Está lembrado ou já ouviu falar do escândalo e da polêmica que causaram os filmes "O Último Tango em Paris" e "O Império dos Sentidos", catapultados da França para o mundo nos anos 70?
Então prepare-se: "Romance", que estreou no último fim-de-semana em Paris, retoma a polêmica em torno de cinema e pornografia e promete transformar em simples aperitivos as famosas cenas da manteiga no filme de Bernardo Bertolucci e da amante que bota ovo e decepa o pênis do amado na epopéia sexual de Nagisa Oshima.
Um plano-sequência de nada menos que oito minutos de sexo total e cenas reais de penetração, felação e sadomasoquismo, além do cartaz que traz um close semi-encoberto de uma mulher se masturbando, estão entre as mais óbvias credenciais para a polêmica que a fita está provocando mundo afora.
"Romance", que já foi exibido no Festival de Berlim no início do ano e tem estréia prevista no Brasil para julho, coloca Paris de novo no centro da controvérsia. É o sexto e mais recente filme da escritora, roteirista e cineasta Catherine Breillat.
Mas, certamente, a polêmica não é o único aspecto positivo da fita. Breillat, que em 1968, aos 17 anos, teve seu primeiro livro proibido (na França!), há muito pesquisa os caminhos e a inserção sócio-cultural da mulher no mundo contemporâneo. Com o filme, ela quer chamar para o debate em torno da condição da mulher, sobretudo nas relações de casal.
Ainda desconhecida no Brasil, Breillat é uma artista respeitada. Em 1996, teve seu filme "Parfait Amour" incluído na lista dos dez melhores da prestigiosa revista "Cahiers du Cinéma" e ganhou uma retrospectiva no Festival de Bergamo, na Itália.
A diretora decidiu filmar "Romance" durante uma conferência em 1997, em Teerã, no Irã, sobre a presença da mulher no cinema. E incluiu, no prólogo do filme, o trecho mais significativo desta sua exposição. O filme foi exibido no início deste ano nos festivais de Roterdã (Holanda) e de Berlim (Alemanha).
"Romance" tem algumas semelhanças com "A Bela da Tarde", de Luis Buñuel: conta a história da bela Maria (a atriz Caroline Ducey), uma mulher rejeitada por seu amor platônico, o marido Paul (Sagamore Stevenin). Ele não a toca mais e encara com indiferença e normalidade seu completo desinteresse sexual.
Marie fica mal com a história e mergulha em uma busca sentimental do prazer.

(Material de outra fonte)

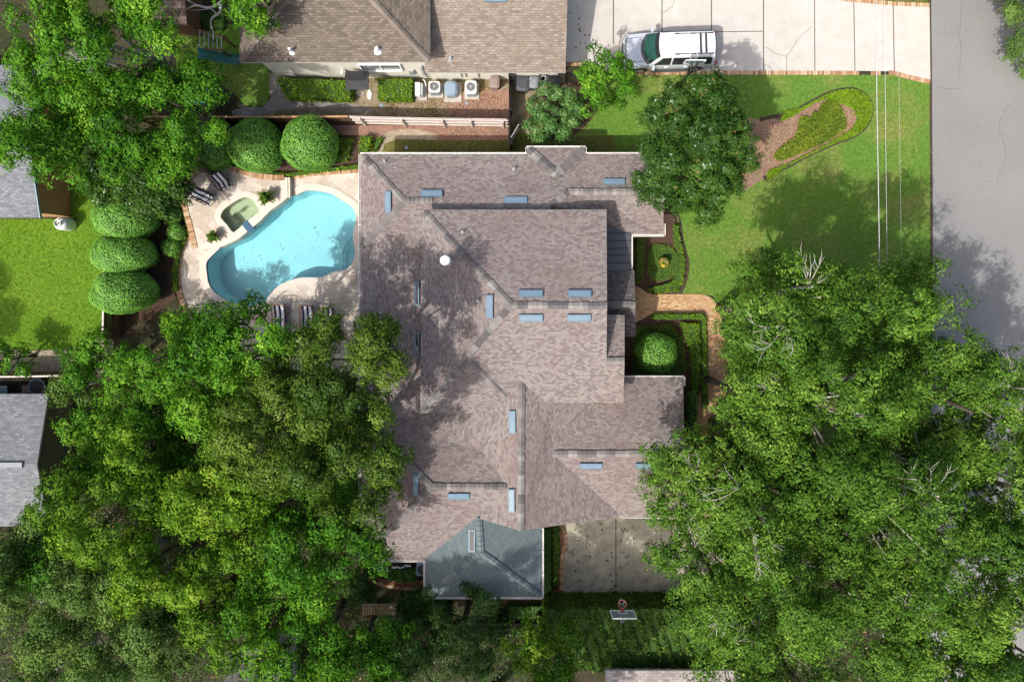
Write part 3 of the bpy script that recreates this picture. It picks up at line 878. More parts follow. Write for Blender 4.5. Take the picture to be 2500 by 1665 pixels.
Z1, Z2, Z3, Z4, Z5 = 0.004, 0.008, 0.012, 0.016, 0.02
FRONT = [(1245, 318), (1300, 330), (1400, 300), (1460, 186), (1545, 184), (2096, 184), (2182, 183), (2272, 206), (2274, 640), (2276, 1080), (2150, 1160), (1790, 1180), (1775, 1000), (1770, 760), (1740, 722), (1665, 716), (1680, 640), (1665, 580), (1655, 545), (1640, 470), (1610, 400), (1245, 400)]
sheet('front_lawn', FRONT, Z1, 'grass')
VERGE = [(2024, -60), (2270, -60), (2268, 17), (2080, 4)]
sheet('verge_lawn', [(1900, -400), (2266, -400), (2268, 17), (2080, 4), (2024, -8), (1960, -30)], Z1, 'grass_dry')
BACK = [(-330, 535), (172, 535), (172, 395), (290, 430), (284, 500), (277, 800), (200, 846), (100, 856), (0, 850), (-330, 850)]
sheet('back_lawn', BACK, Z1, 'grass_bright')
sheet('planting_bed', [(-330, 851), (0, 851), (100, 857), (200, 847), (277, 801), (276, 930), (-330, 930)], Z1, 'sand')
NLAWN = [(430, 60), (600, 60), (640, 150), (655, 165), (658, 205), (657, 240), (645, 258), (620, 262), (598, 258), (570, 228), (530, 205), (470, 185), (430, 180)]
sheet('side_lawn', NLAWN, Z1, 'grass')
sheet('side_yard', [(640, 178), (1060, 195), (1380, 180), (1385, 345), (1246, 345), (1240, 296), (900, 292), (560, 290), (590, 262), (640, 262), (662, 240)], 0.002, 'mossy')
sheet('grey_path', [(660, 190), (684, 192), (700, 225), (735, 240), (800, 246), (900, 262), (900, 276), (760, 270), (690, 268), (640, 280), (585, 284), (565, 272), (600, 262), (640, 262), (658, 245), (664, 215)], Z1, 'path', 3)
sheet('leaf_bed', [(1110, 238), (1240, 220), (1242, 290), (1130, 290), (1090, 270)], Z2, 'mulch', 3)
sheet('bark_bed', [(700, 305), (1240, 308), (1242, 345), (1100, 344), (1060, 352), (900, 352), (880, 330), (800, 330)], 0.010, 'mulch')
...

Acaba por encontrar em dois amantes e em um estuprador o amparo que lhe é negado por seu marido.
Um de seus dois amantes é interpretado por Rocco Siffredi, o ator pornô italiano mais famoso da atualidade, que Breillat fez passar incógnito para toda a equipe durante as filmagens. Dono de um pênis de 26 cm de comprimento e 16 cm de circunferência, parece ser o consolo e a redenção de Marie, que trava com seus amantes relações sadomasoquistas, violentas e submissas.
Os detalhes são captados pela lente do grande Yorgos Arvanitis, fotógrafo do belo "A Eternidade e Um Dia", de Theo Angelopoulos, que consegue uma luminosidade incomum do corpo de Marie, mesmo na penumbra.
Quando viu "Romance" pronto, a atriz Caroline Ducey, escolhida entre as mais de 200 candidatas para o papel, disse não acreditar que seria capaz de fazer o que conseguiu durante as filmagens.
"Não tinha a menor idéia do que estava acontecendo, mas confiava cegamente em Catherine", declarou a atriz na primeira exibição mundial do filme, realizada durante o Festival de Cinema de Roterdã, em fevereiro.